Desde que Emmanuel Macron decretó la disolución de la Asamblea Nacional, los ánimos están caldeados. Hay diputados agredidos, sedes administrativas vandalizadas y activistas apaleados. En las redes sociales pululan las amenazas y los líderes políticos se injurian. En los medios de comunicación, periodistas y comentaristas dicen estar preocupados por una oleada de violencia política que supuestamente está anegando todo Occidente, empezando por Estados Unidos, donde Donald Trump acaba de librarse de un intento de asesinato como antes lo hiciera el primer ministro eslovaco Robert Fico y el expresidente brasileño Jair Bolsonaro.
Frente a este clima, parece desprenderse una solución transpartidista: el “apaciguamiento”, según el cual corresponde a los dirigentes políticos calmar los debates, atenuar las discrepancias y enfriar los ánimos. Porque, claro, ¿cómo imaginar una sociedad sosegada cuando en las altas esferas se suceden las afrentas? De ahí que el presidente francés haya pedido a los parlamentarios que recuperen “el sentido de la concordia y el apaciguamiento” con el fin de “construir compromisos con serenidad y desde el respeto por parte de todos”. Hasta Reagrupamiento Nacional [extrema derecha] se proclama “partido del apaciguamiento”. Todo recalcitrante se ve amonestado de inmediato.
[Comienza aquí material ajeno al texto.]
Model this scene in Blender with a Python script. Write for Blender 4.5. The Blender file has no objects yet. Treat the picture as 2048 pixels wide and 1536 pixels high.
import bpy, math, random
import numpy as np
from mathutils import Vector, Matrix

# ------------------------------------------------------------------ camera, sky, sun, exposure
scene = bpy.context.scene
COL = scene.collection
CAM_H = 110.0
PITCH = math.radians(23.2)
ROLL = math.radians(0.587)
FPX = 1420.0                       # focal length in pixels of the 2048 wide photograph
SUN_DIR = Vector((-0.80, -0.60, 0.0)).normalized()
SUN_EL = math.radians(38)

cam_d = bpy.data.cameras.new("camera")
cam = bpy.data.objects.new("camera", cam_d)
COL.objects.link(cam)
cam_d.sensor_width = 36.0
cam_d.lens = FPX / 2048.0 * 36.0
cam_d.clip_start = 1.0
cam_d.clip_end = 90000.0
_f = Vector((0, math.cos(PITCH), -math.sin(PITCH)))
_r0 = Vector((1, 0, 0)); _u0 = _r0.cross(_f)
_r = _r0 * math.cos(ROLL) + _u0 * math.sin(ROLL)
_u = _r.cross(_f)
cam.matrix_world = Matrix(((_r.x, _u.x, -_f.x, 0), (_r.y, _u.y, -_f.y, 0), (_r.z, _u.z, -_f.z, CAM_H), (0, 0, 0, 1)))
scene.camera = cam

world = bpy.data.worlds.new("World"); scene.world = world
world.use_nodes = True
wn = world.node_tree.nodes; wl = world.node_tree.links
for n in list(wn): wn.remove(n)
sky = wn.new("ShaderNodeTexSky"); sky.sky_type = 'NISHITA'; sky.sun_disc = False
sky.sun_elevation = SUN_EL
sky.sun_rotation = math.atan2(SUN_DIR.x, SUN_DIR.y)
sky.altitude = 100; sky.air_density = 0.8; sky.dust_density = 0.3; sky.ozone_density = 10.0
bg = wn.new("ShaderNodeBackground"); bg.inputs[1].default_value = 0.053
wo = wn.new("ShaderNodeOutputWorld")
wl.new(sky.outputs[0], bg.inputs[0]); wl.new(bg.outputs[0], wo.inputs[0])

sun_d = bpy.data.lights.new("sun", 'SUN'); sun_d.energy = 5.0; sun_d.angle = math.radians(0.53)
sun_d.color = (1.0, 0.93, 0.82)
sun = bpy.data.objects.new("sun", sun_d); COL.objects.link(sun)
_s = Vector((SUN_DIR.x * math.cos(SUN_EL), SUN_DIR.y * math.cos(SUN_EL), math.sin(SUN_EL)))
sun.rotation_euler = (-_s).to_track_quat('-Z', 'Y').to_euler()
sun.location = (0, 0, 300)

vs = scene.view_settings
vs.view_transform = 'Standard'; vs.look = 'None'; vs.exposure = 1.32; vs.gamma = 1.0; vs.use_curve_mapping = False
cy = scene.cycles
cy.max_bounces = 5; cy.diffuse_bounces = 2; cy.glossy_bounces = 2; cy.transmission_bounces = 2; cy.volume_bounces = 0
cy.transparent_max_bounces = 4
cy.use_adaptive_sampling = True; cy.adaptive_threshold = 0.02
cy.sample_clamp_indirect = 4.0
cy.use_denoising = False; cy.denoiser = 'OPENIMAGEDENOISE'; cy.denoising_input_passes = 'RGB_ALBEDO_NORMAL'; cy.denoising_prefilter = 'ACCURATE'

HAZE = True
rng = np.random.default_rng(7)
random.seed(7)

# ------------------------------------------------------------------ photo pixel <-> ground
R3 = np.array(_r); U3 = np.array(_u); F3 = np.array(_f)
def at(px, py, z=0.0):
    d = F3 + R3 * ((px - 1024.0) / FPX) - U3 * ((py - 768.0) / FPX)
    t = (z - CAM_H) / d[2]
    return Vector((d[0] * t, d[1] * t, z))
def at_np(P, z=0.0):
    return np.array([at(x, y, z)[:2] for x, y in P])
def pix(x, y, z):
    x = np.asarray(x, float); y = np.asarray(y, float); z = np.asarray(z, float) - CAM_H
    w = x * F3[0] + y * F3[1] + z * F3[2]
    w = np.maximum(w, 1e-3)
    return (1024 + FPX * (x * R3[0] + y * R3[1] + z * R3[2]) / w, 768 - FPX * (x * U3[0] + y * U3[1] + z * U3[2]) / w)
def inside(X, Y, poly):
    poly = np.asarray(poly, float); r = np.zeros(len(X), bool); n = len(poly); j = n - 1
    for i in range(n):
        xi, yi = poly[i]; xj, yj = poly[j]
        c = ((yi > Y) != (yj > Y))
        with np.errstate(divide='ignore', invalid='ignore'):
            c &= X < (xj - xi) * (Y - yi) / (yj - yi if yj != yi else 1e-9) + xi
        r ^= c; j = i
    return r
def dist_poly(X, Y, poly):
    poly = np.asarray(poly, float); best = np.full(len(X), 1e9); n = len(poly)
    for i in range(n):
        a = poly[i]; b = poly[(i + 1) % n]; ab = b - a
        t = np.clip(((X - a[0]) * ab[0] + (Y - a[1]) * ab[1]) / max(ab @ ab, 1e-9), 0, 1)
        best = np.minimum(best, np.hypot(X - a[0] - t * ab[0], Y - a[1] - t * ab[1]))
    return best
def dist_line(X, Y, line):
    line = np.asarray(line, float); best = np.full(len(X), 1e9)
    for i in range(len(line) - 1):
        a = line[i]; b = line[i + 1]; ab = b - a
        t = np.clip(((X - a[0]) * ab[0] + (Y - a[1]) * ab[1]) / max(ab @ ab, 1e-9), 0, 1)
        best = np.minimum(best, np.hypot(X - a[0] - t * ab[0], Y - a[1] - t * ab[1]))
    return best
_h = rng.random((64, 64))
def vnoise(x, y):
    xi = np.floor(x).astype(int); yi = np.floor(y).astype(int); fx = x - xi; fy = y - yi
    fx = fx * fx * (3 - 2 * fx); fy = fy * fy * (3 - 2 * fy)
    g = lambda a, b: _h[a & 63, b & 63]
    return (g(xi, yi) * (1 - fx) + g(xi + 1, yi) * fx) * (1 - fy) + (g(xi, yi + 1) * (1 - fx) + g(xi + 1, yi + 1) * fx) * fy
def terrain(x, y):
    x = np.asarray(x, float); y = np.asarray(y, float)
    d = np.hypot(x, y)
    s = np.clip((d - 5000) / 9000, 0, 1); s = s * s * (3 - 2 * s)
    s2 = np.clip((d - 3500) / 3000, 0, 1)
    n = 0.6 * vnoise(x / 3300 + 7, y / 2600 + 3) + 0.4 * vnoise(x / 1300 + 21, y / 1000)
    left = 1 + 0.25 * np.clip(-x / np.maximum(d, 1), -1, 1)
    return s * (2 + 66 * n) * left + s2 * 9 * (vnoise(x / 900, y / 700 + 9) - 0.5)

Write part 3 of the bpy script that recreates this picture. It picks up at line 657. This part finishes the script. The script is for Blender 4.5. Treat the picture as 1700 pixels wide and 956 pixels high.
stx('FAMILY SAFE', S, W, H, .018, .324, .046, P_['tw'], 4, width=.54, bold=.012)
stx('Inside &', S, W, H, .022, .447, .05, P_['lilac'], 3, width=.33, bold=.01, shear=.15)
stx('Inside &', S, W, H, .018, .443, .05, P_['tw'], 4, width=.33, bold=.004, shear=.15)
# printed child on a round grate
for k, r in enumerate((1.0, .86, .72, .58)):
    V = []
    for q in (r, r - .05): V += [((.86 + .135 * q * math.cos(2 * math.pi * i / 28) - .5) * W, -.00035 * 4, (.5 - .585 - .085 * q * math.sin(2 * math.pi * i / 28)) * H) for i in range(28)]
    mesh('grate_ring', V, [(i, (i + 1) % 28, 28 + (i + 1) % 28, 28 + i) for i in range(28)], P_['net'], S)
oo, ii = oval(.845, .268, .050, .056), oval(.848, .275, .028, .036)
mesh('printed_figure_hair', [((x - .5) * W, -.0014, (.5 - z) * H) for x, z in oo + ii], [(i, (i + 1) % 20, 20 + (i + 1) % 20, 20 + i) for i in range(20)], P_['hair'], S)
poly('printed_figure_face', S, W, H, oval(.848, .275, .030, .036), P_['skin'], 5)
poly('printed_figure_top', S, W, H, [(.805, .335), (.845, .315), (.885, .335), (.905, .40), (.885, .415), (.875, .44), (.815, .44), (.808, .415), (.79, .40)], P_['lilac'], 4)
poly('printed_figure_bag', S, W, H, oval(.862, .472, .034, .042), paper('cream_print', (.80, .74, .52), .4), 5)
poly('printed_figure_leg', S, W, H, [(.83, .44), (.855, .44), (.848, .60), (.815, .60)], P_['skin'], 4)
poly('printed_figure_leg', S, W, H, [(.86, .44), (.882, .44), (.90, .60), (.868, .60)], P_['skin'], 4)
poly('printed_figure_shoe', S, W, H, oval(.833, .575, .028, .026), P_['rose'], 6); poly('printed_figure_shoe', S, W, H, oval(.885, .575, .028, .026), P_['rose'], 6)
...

Cuando la diputada de La Francia Insumisa Sophia Chikirou comparó el “hollandismo” con las chinches, su colega ecologista Marine Tondelier la reprendió: “Debemos dar ejemplo, porque hay una violencia que se está extendiendo por la sociedad y nosotros debemos estar ahí para proteger y reparar, pero también para apaciguar”. Eso sí: cuando los verdes se niegan a estrechar la mano de un diputado de extrema derecha, es de la derecha de donde vienen los reproches: “En democracia, hay que respetar al adversario. El país está necesitado de apaciguamiento”, censura Philippe Juvin, diputado de Los Republicanos. Los límites de la urbanidad dependen de quién los pone...
Un pequeño repaso a la historia revela lo quimérico del proyecto de un Parlamento en el que reina la sensatez y las diferencias se resuelven haciendo gala de cortesía para dar ejemplo al resto del país. Los vituperios siempre han prosperado en la sede de la Asamblea Nacional, de toda cepa y en toda época. Analfabeto, rastrero, idiota, cabrón, perro faldero, malhechor, mentiroso, Judas, traidor, asesino, ratero, impostor, cantamañanas, Tino Rossi, lacayo, vendido, retrógrado, animal, viejo chocho, pedazo de canalla… Nuestros tiempos se distinguen, de entrada, por su menor inventiva. Como ha demostrado el historiador Thomas Bouchet (1), en los periodos de crisis prospera el enfrentamiento verbal y los follones en el hemiciclo: la “tabernización” del Parlamento, como se le llama hoy en día, con diputados que golpetean los pupitres, vociferan su desacuerdo y a veces hasta se echan a cantar a pleno pulmón. La crisis del boulangismo, el caso Dreyfus, los días que sucedieron al fin de la Primera Guerra Mundial, la llegada al poder del Frente Popular, las huelgas de 1947, la ley sobre el aborto… Las tensiones y la fragmentación que atraviesan el país resurgen en la vida democrática, no al revés, y el “apaciguamiento” no es un punto de partida, sino el resultado potencial de políticas que traten de solventar esas fracturas. “Al río que todo lo arranca lo llaman violento, pero nadie llama violento al lecho que lo oprime”, escribió Bertolt Brecht.
Ahora bien, de un tiempo a esta parte, no faltan razones para el descontento. La situación social no deja de deteriorarse, las reformas impopulares se suceden, las manifestaciones son ignoradas, cuando no reprimidas… Y los comicios, que para muchos se resumen en una elección por defecto, parece que ya no sirven para cambiar nada, con un bando presidencial desacreditado y derrotado en las urnas pero que se aferra al poder a fuerza de maniobras políticas y estratagemas institucionales. ¿Acaso debe extrañarnos, entonces, que los antagonismos se endurezcan y los conflictos se agudicen cada vez más?